Exhibition
Born in Copenhagen in 1979 and trained as a painter and sculptor, Saskia Te Nicklin conceives spatial installations and collages with which she experimentally and playfully fathoms the possibilities offered by different media. A certain amateurism she deliberately relies on partly lends her works a naïve and absurd touch that helps the artist navigate through charged thematic fields and socio-cultural complexes.
Te Nicklin’s language as an artist is characterized by unexpected combinations of materials and unusual techniques. Her paintings and installations relate to her everyday life and gender-specific experiences on the one hand and to her study of literary texts such as Oscar Wilde’s The Picture of Dorian Gray or authors like Annie Dillard on the other.
The installation the garden, some leftovers, and us swaying, especially developed for the presentation in Schwaz, confronts visitors with grotesquely fantastic creatures, hybrids of wood glue and paint on larger-than-life aluminum panels populating the gallery rooms. The slightly reflective panels of Te Nicklin’s intervention directly address and stagger the viewers’ spatial perception.

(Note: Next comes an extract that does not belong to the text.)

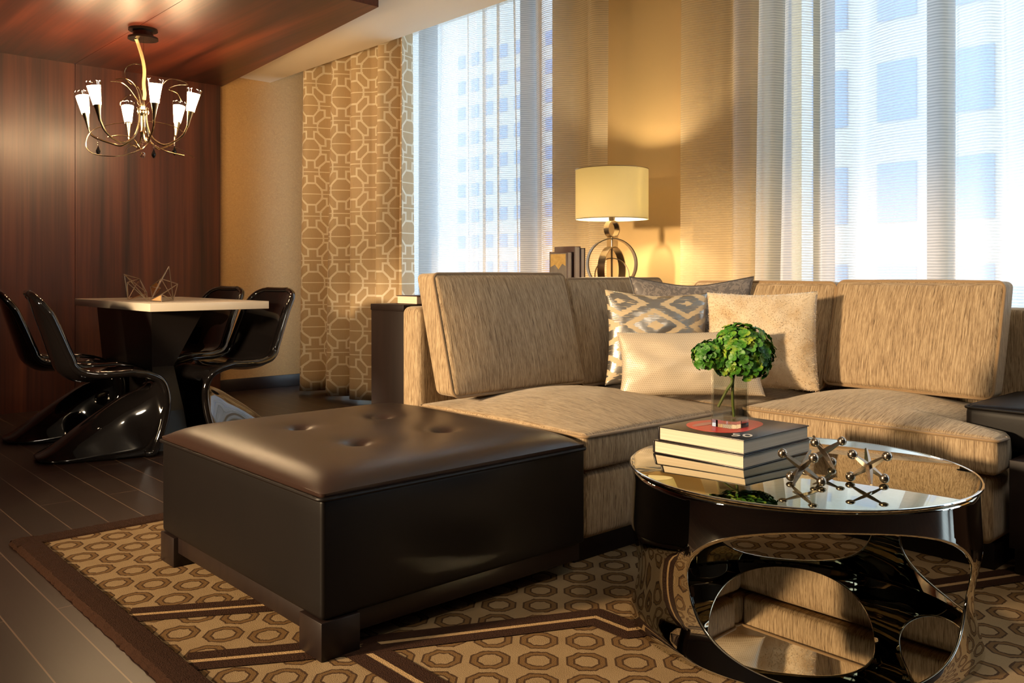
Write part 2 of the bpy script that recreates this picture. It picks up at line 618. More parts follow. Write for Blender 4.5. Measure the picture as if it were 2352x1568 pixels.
slab(bm, out, CZ, CZ + 0.10)
slab(bm, [(-4.2, 4.125), (-4.2, 6.72), (1.8805, 6.72), (1.8805, 4.125)], CZ, CZ + 0.10)
slab(bm, [(1.87, 4.15), (1.87, 6.7), (1.90, 6.7), (1.90, 4.15)], CZ + 0.006, CZ + 0.09)
struct('ceiling_wood_canopy', bm, mat_wood_ceil, smooth=False)
struct('ceiling_soffit', B(2.3, 3.42, -4.3, 6.80, 2.557, 2.95), mat_cream, smooth=False)
struct('ceiling', B(-4.3, 4.3, -4.3, 7.1, 2.95, 3.1), mat_ceil, smooth=False)
struct('wall_left', B(-4.3, -4.15, -4.3, 7.1, 0, 2.96), mat_dim, smooth=False)
struct('wall_back', B(-4.3, 4.3, -4.3, -4.15, 0, 2.96), mat_dimwood, smooth=False)
# pillar between the windows and the wall right of them
struct('wall_pillar', B(3.88, 4.25, 2.38, 3.88, 0, 2.96), mat_pillar, smooth=False)
struct('wall_window_side', B(3.95, 4.25, -0.35, 0.15, 0, 2.96), mat_pillar, smooth=False)
struct('wall_corner_return', B(3.95, 4.25, 6.35, 6.80, 0, 2.96), mat_pillar, smooth=False)
mat_frame = simple('window_frame', lin(58, 66, 78), 0.5)


def window(name, y0, y1, mull):
    bm = bmesh.new()
    box(bm, 3.98, 4.06, y0, y0 + 0.05, 0.0, 2.95); box(bm, 3.98, 4.06, y1 - 0.05, y1, 0.0, 2.95)
    box(bm, 3.98, 4.06, y0, y1, 0.0, 0.08); box(bm, 3.98, 4.06, y0, y1, 2.87, 2.95)
    for my, w in mull: box(bm, 3.975, 4.06, my - w / 2, my + w / 2, 0.08, 2.87)
    w_ = struct(name, bm, mat_frame, smooth=False)
    g = obj('pane', B(4.018, 4.022, y0 + 0.05, y1 - 0.05, 0.08, 2.87), mat_pane, w_, smooth=False)
    return w_


window('window_1', 3.88, 6.35, [(5.36, 0.13), (4.22, 0.12)])
struct('wall_window_far', B(3.95, 4.25, -4.3, -2.05, 0, 2.96), mat_dim, smooth=False)
window('window_3', -2.05, -0.35, [(-1.2, 0.08)])
window('window_2', 0.15, 2.38, [(2.13, 0.07), (1.575, 0.09)])

# street front opposite, seen through the sheers
mat_facade = simple('pale_facade', lin(176, 178, 180), 0.8)
mat_win = simple('far_window', lin(112, 140, 178), 0.4)
fb = thing('office_building', (30, 10, -8), 'pale office building with rows of blue windows behind right-hand sheer curtain', 'building')
obj('facade', B(28, 34, -14, 24, -8, 16), mat_facade, fb, smooth=False)
first = None
for r in range(6):
    for k in range(8):
        y0 = 2.6 + k * 2.28; z0 = -3.6 + r * 3.27 - 0.3
        o = obj('window', B(27.93, 28.05, y0, y0 + 1.25, z0, z0 + 1.9), mat_win, fb, smooth=False)
tw = thing('tower_block', (92, 90, -20), 'distant pale tower with small square windows behind left-hand sheer curtain', 'building')
obj('facade', B(90, 110, 50, 135, -20, 60), mat_facade, tw, smooth=False)
for r in range(9):
    for k in range(11):
        y0 = 76 + k * 3.4; z0 = 1 + r * 4.2
        obj('window', B(89.85, 90.1, y0, y0 + 1.7, z0, z0 + 2.0), mat_win, tw, smooth=False)

# ------------------------------------------------------------------ rug
RZ = 0.012
bm = bmesh.new()
RX0, RX1, RY0, RY1 = 0.757, 3.5, 0.25, 3.450
BW = 0.080
# base body
box(bm, RX0 + 0.004, RX1, RY0, RY1 - 0.004, 0.0, RZ - 0.001)
nb = len(bm.faces)


def flat(bm, pts, z, mi):
    f = bm.faces.new([bm.verts.new((p[0], p[1], z)) for p in pts]); f.material_index = mi; return f


flat(bm, [(RX0 + BW, RY0), (RX1, RY0), (RX1, RY1 - BW - 0.02), (RX0 + BW, RY1 - BW - 0.02)], RZ, 0)
for f in list(bm.faces)[:nb]: f.material_index = 1
# shaggy border: a strip with a ragged outer edge and raised pile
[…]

Saskia Te Nicklin’s work focuses on the microcosm of the family and the macrocosm that surrounds and informs it. The artist introduces her show with a passage by the American author and poet Annie Dillard. Dillard, who followed the tracks of Henry David Thoreau in the 1970s, has become known for her radically poetic style and ecological spirituality: “When you scratch the varying behaviors and conditions behind reproductive isolation, you find, ultimately, geographical isolation. Once the isolation has occurred, of course, forms harden out, enforcing reproductive isolation, so that pintail ducks will never mate with snapdragons.”